### Task directions:
Skip all pictures. Write out the data below from its first line through the line that contains "return b, np.full(len(Y), 0.72)".

### Supplied data:
★ ★ ★ ★ ★ ★ ★

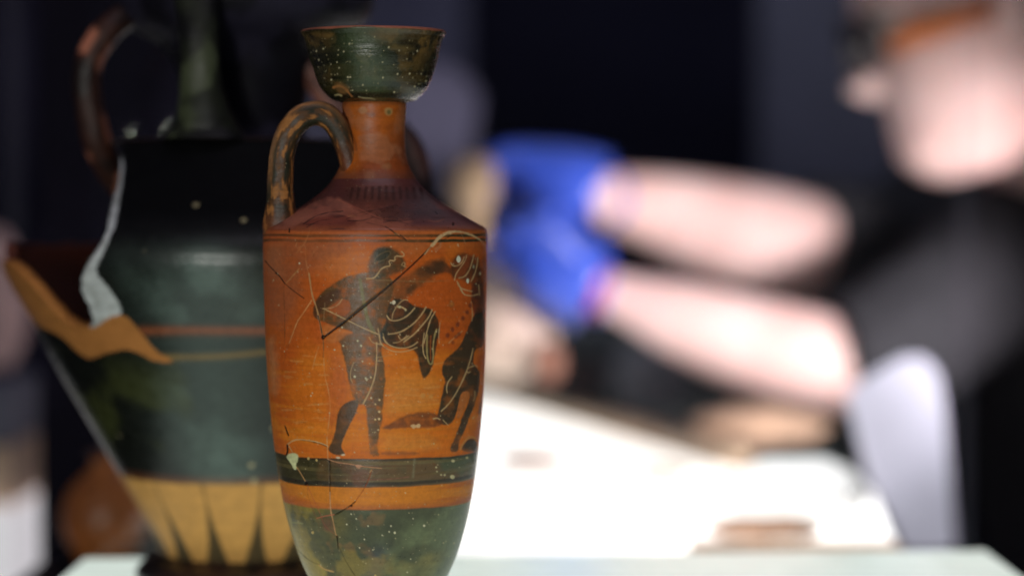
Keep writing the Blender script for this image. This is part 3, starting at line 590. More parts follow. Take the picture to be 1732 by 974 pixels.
lathe('body', BODY, 1.25, body_base, pot_m)
def shoulder_base(P, T, Y):
    n1 = fbm(P, 60, 4); n2 = fbm(P, 30, 4, 5.5)
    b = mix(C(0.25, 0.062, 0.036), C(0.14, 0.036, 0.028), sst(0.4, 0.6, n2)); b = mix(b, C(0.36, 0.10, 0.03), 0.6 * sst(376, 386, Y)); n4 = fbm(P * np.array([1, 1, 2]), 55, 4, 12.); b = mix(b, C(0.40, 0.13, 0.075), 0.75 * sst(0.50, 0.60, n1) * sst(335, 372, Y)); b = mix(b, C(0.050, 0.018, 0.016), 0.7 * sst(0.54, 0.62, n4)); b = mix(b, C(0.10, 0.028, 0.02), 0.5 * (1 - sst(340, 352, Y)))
    return b, np.full(len(Y), 0.72)
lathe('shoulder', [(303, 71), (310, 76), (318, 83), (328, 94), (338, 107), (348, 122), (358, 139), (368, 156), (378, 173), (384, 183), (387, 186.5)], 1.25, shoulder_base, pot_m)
def neck_base(P, T, Y):
    n1 = fbm(P, 60, 4); n2 = fbm(P, 30, 4, 5.5)
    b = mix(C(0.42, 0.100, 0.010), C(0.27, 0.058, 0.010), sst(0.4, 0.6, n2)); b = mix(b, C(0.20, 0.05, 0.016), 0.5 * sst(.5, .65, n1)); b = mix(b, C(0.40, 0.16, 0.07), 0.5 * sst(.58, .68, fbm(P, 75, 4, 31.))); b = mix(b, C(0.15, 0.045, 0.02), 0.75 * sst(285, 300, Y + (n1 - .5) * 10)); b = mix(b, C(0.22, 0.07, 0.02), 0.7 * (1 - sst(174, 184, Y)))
    return b, np.full(len(Y), 0.5)
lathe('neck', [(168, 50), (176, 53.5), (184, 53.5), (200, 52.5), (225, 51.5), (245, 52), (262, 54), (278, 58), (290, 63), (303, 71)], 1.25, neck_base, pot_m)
def mouth_base(P, T, Y):
    n1 = fbm(P, 70, 4); n2 = fbm(P, 30, 4, 5.5); st = fbm(P * np.array([1, 1, 10]), 45, 4, 9.1)
    b = mix(C(0.034, 0.028, 0.009), C(0.013, 0.012, 0.005), sst(0.4, 0.6, st)); b = mix(b, C(0.12, 0.07, 0.018), 0.8 * sst(0.52, 0.62, fbm(P, 130, 4, 1.5)) * (0.4 + sst(.4, .6, n2))); b = mix(b, C(0.010, 0.009, 0.004), 0.8 * sst(0.52, 0.64, n1)); b = mix(b, C(0.11, 0.065, 0.02), 0.5 * sst(0.5, 0.6, n2) * (1 - sst(60, 90, Y))); b = mix(b, C(0.050, 0.075, 0.030), 0.75 * np.exp(-((T + 0.05 + (n1 - .5) * .6) / 0.38) ** 2)); b = mix(b, C(0.012, 0.010, 0.005), 0.7 * sst(158, 163, Y) * (1 - sst(168, 170, Y)))  # green centre band is a soft highlight painted into the glaze
    k = 1 - sst(55.5, 57.5, Y + (n1 - .5) * 9); b = mix(b, C(0.30, 0.10, 0.06), k)
    return b, 0.85 - 0.5 * k
# outer wall, lip and then down the inside
MOUTH = [(174, 54), (172, 60), (169, 70), (162, 79), (151, 88.5), (136, 96), (118, 102), (100, 108), (80, 112.5), (66, 117), (60, 120.5), (56.5, 122.3), (54, 122), (52.3, 119.5), (52.5, 116.5), (56, 114), (80, 108), (110, 101), (135, 92), (152, 75), (160, 55), (166, 40), (185, 34), (230, 32), (232, 2)]
lathe('mouth', MOUTH, 1.3, mouth_base, mouth_m)
def foot_base(P, T, Y): return np.tile(C(0.05, 0.04, 0.02), (len(Y), 1)), np.full(len(Y), 0.6)
lathe('foot', [(1050, 46), (1056, 50), (1062, 68), (1068, 84), (1076, 88), (1084, 88), (1087.5, 86), (1088.5, 80), (1088, 2)], 2.5, foot_base, pot_m)

def tube_path(name, pts, Yc, rin, rout, m, parent, base_fn, nseg=200, ns=64, PX=None, canvas=False):
    """strap handle: pts = (px, py, dy metres), section rin px in the plane of the curve, rout px across"""
    P = np.array([[*at(p[0], p[1], Yc)] for p in pts]); 
    for i, p in enumerate(pts): P[i, 1] += p[2]
    Rr = np.array([[p[3] if len(p) > 3 else rin, p[4] if len(p) > 4 else rout] for p in pts], float)
    A = np.concatenate([P, Rr], 1); out = []
    k = nseg // (len(A) - 1)
    for i in range(len(A) - 1):
        p0, p1, p2, p3 = A[max(i-1, 0)], A[i], A[i+1], A[min(i+2, len(A)-1)]; t = np.linspace(0, 1, k, endpoint=False)[:, None]
        out.append(0.5 * ((2*p1) + (-p0+p2)*t + (2*p0-5*p1+4*p2-p3)*t**2 + (-p0+3*p1-3*p2+p3)*t**3))
    out.append(A[-1:]); A = np.concatenate(out); ctr = A[:, :3]; tn = np.gradient(ctr, axis=0); tn /= np.linalg.norm(tn, axis=1)[:, None]
    side = np.tile(np.array([[0.0, -1.0, 0.0]]), (len(A), 1)); side -= tn * (side * tn).sum(1)[:, None]; side /= np.linalg.norm(side, axis=1)[:, None]
    nor = np.cross(side, tn); a = np.linspace(0, 2 * math.pi, ns, endpoint=False); q = (PX or px(Yc))
    ca, sa = np.cos(a), np.sin(a); ca = np.sign(ca) * np.abs(ca) ** 0.8; sa = np.sign(sa) * np.abs(sa) ** 0.9
    off = nor[:, None, :] * (ca[None, :, None] * A[:, 3][:, None, None] * q) + side[:, None, :] * (sa[None, :, None] * A[:, 4][:, None, None] * q)
    V = (ctr[:, None, :] + off).reshape(-1, 3); nn = off.reshape(-1, 3) / np.linalg.norm(off.reshape(-1, 3), axis=1)[:, None]
    V = V + nn * ((fbm(V, 60, 3, 2.0) - 0.5) * q * 5)[:, None]
    b, g = base_fn(V, np.repeat(np.linspace(0, 1, len(A)), ns), np.tile(a, len(A)))
    if canvas:
        view = np.array([0, 0, ZC]) - V; view /= np.linalg.norm(view, axis=1)[:, None]
        c, al, h, gg = sample_canvas(V, (nn * view).sum(1)); b = b * (1 - al[:, None]) + c; g = g * (1 - al) + gg
    return grid_mesh(name, V, len(A), ns, m, parent, True, (b, g))
def handle_base(P, u, a):
    n1 = fbm(np.stack([u * 7, a * 0 + np.cos(a) * 1.6, np.sin(a) * 1.6], 1), 1.7, 5); n2 = fbm(P * np.array([1, 1, 0.5]), 60, 4, 5.5)
    b = mix(C(0.040, 0.026, 0.012), C(0.020, 0.020, 0.010), sst(0.4, 0.6, n2))
    worn = sst(0.49, 0.56, n1 + 0.06 * np.cos((u - 0.5) * 6) - 0.02)
    b = mix(b, C(0.10, 0.042, 0.014), 0.8 * sst(0.42, 0.5, n1)); b = mix(b, C(0.36, 0.15, 0.04), sst(0.56, 0.62, n1 + 0.05 * np.cos((u - 0.55) * 5)) * 0.85); b = mix(b, C(0.22, 0.055, 0.020), 0.85 * np.maximum(1 - sst(0.02, 0.22, u), sst(0.78, 0.95, u)) * (1 - 0.4 * sst(.5, .6, n2)))
    inn = sst(0.2, 0.9, -np.cos(a)) * sst(0.2, 0.3, u) * (1 - sst(0.6, 0.8, u)); b = mix(b, C(0.42, 0.22, 0.10), 0.6 * inn * sst(.35, .5, n2))
    return b, 0.55 - 0.3 * worn
tube_path('handle', [(598, 312, -0.006, 12, 18), (594, 285, -0.006, 16, 19), (586, 250, -0.007, 17, 20), (576, 222, -0.008, 19, 21), (560, 201, -0.009, 20.5, 22), (538, 193, -0.010, 20.5, 22), (514, 201, -0.011, 21, 22), (494, 224, -0.011, 21, 22), (482, 258, -0.011, 21, 22), (479, 300, -0.011, 21.5, 22), (479, 335, -0.011, 23, 24), (480, 360, -0.011, 27, 26), (481, 380, -0.010, 32, 30), (484, 396, -0.008, 30, 30)],
          LY, 20, 22, mouth_m, lek, handle_base, 260, 72)

# ------------------------------------------------------------------ large broken krater behind
KY = 1.150; KX = at(415, 500, KY).x; KP = px(KY)
kra = thing('krater', (KX, KY, 0), 'large dark broken vase with a white plaster mend along its jagged left edge', 'vase')
def zk(y): return at(415, y, KY).z
krater_m = pottery('krater_clay', 160, 95.0, 0.08, 0.4)
def krater_rows(prof, step=3.0):
    rows = resample(prof, step); return rows[:, 1] * KP, np.array([zk(y) for y in rows[:, 0]]), rows[:, 0]
def krater_lathe(name, prof, base_fn, thick=0.0, cut=None, step=2.4, nth=720, m=None, pos=None):
    r, z, yp = krater_rows(prof, step); th = np.linspace(-math.pi, math.pi, nth, endpoint=False); nr, nc = len(r), nth
    T, Z = np.meshgrid(th, z); _, Rr = np.meshgrid(th, r); _, YP = np.meshgrid(th, yp); T, Z, Rr, YP = [q.ravel() for q in (T, Z, Rr, YP)]
    P = np.stack([KX + Rr * np.sin(T), KY - Rr * np.cos(T), Z], 1)
    u, v = proj(P); b, g = base_fn(P, T, YP, u, v)
    o = grid_mesh(name, P, nr, nc, m or krater_m, kra, True, (b, g))
    if cut is not None:
        me = o.data; bm = bmesh.new(); bm.from_mesh(me); bm.faces.ensure_lookup_table()
        cen = np.array([f.calc_center_median() for f in bm.faces]); uu, vv = proj(cen); front = cen[:, 1] < KY
        kill = cut(uu, vv, front, cen)
        bmesh.ops.delete(bm, geom=[f for f, k in zip(bm.faces, kill) if k], context='FACES'); bm.to_mesh(me); bm.free()
    if thick:
        md = o.modifiers.new('wall', 'SOLIDIFY'); md.thickness = thick; md.offset = -1
    return o
def inpoly(P, x, y):
    ins = np.zeros(x.shape, bool)
    for (ax, ay), (bx, by) in zip(P, P[1:] + P[:1]):
        ins ^= ((ay > y) != (by > y)) & (x < (bx - ax) * (y - ay) / ((by - ay) or 1e-9) + ax)
    return ins
HOLE = chaikin([(-200, 150), (196, 150), (206, 262), (203, 300), (186, 360), (180, 400), (150, 445), (133, 480), (150, 520), (160, 552), (120, 556), (70, 500), (28, 452), (0, 440), (-200, 430)], True, 1)
ORANGE = chaikin([(0, 405), (30, 440), (75, 500), (120, 548), (160, 545), (185, 530), (212, 532), (238, 560), (262, 594), (300, 612), (262, 612), (238, 598), (215, 590), (180, 596), (150, 610), (125, 590), (100, 565), (60, 552), (30, 500), (0, 450)], True, 2)
WHITE = chaikin([(190, 262), (210, 260), (204, 340), (190, 400), (168, 440), (160, 462), (178, 480), (200, 510), (208, 532), (185, 535), (160, 556), (140, 548), (152, 520), (125, 478), (140, 445), (165, 410), (176, 370)], True, 1)
def kbody_base(P, T, Y, u, v):
    n1 = fbm(P, 45, 4); n2 = fbm(P, 14, 4, 5.5); wobble = (n1 - .5) * 12
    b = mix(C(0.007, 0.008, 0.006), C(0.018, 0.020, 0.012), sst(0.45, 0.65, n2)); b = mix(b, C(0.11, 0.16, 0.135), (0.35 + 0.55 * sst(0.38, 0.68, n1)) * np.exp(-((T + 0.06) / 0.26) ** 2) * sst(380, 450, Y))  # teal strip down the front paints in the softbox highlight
    b = mix(b, C(0.07, 0.08, 0.02), 0.45 * sst(0.5, 0.65, fbm(P, 30, 3, 8.8)) * sst(560, 640, Y))
    b = mix(b, C(0.004, 0.004, 0.005), 0.9 * (1 - sst(360, 430, Y + wobble)))
    b = mix(b, C(0.30, 0.085, 0.03), 0.8 * np.exp(-((v - 560 - (n2 - .5) * 6) / 7) ** 2) * (u > 235) * (u < 620))
    b = mix(b, C(0.26, 0.16, 0.04), 0.7 * np.exp(-((v - 604 + ((u - 310) / 60.0) ** 2 * 1.6) / 5) ** 2) * (u > 250) * (u < 620))
    b = mix(b, C(0.20, 0.06, 0.02), 0.5 * np.exp(-((Y - 790) / 7) ** 2))
    b = mix(b, C(0.62, 0.32, 0.085), sst(792, 798, Y + wobble * .3) )
    gl = 0.8 - 0.5 * sst(792, 798, Y) - 0.8 * (1 - sst(350, 440, Y))
    k = (Y > 796); N = 14; ph = (T * N / (2 * math.pi)) % 1.0; dd = np.abs(ph - 0.5) * 2; wd = 0.09 + 0.60 * np.clip((Y - 810) / 125, 0, 1) ** 2.2
    ray = sst(0, 0.12, wd - dd) * k; b = mix(b, C(0.035, 0.030, 0.014), ray * 0.92)
    front = (P[:, 1] < KY)
    o = inpoly(ORANGE, u + wobble * .4, v + wobble * .4) & front; b = np.where(o[:, None], C(0.42, 0.17, 0.045), b)
    w_ = inpoly(WHITE, u + wobble * .3, v) & front; b = np.where(w_[:, None], mix(C(0.56, 0.59, 0.58), C(0.36, 0.38, 0.36), sst(.42, .62, fbm(P, 120, 4, 7.7))), b); gl = np.where(w_ | o, 0.15, gl)
    bk = ~front & (v < 560); b = np.where(bk[:, None], C(0.11, 0.028, 0.018), b); gl = np.where(bk, 0.2, gl)
    return b, gl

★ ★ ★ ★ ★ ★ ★

### Answer to this problem:
Keep writing the Blender script for this image. This is part 3, starting at line 590. More parts follow. Take the picture to be 1732 by 974 pixels.
lathe('body', BODY, 1.25, body_base, pot_m)
def shoulder_base(P, T, Y):
    n1 = fbm(P, 60, 4); n2 = fbm(P, 30, 4, 5.5)
    b = mix(C(0.25, 0.062, 0.036), C(0.14, 0.036, 0.028), sst(0.4, 0.6, n2)); b = mix(b, C(0.36, 0.10, 0.03), 0.6 * sst(376, 386, Y)); n4 = fbm(P * np.array([1, 1, 2]), 55, 4, 12.); b = mix(b, C(0.40, 0.13, 0.075), 0.75 * sst(0.50, 0.60, n1) * sst(335, 372, Y)); b = mix(b, C(0.050, 0.018, 0.016), 0.7 * sst(0.54, 0.62, n4)); b = mix(b, C(0.10, 0.028, 0.02), 0.5 * (1 - sst(340, 352, Y)))
    return b, np.full(len(Y), 0.72)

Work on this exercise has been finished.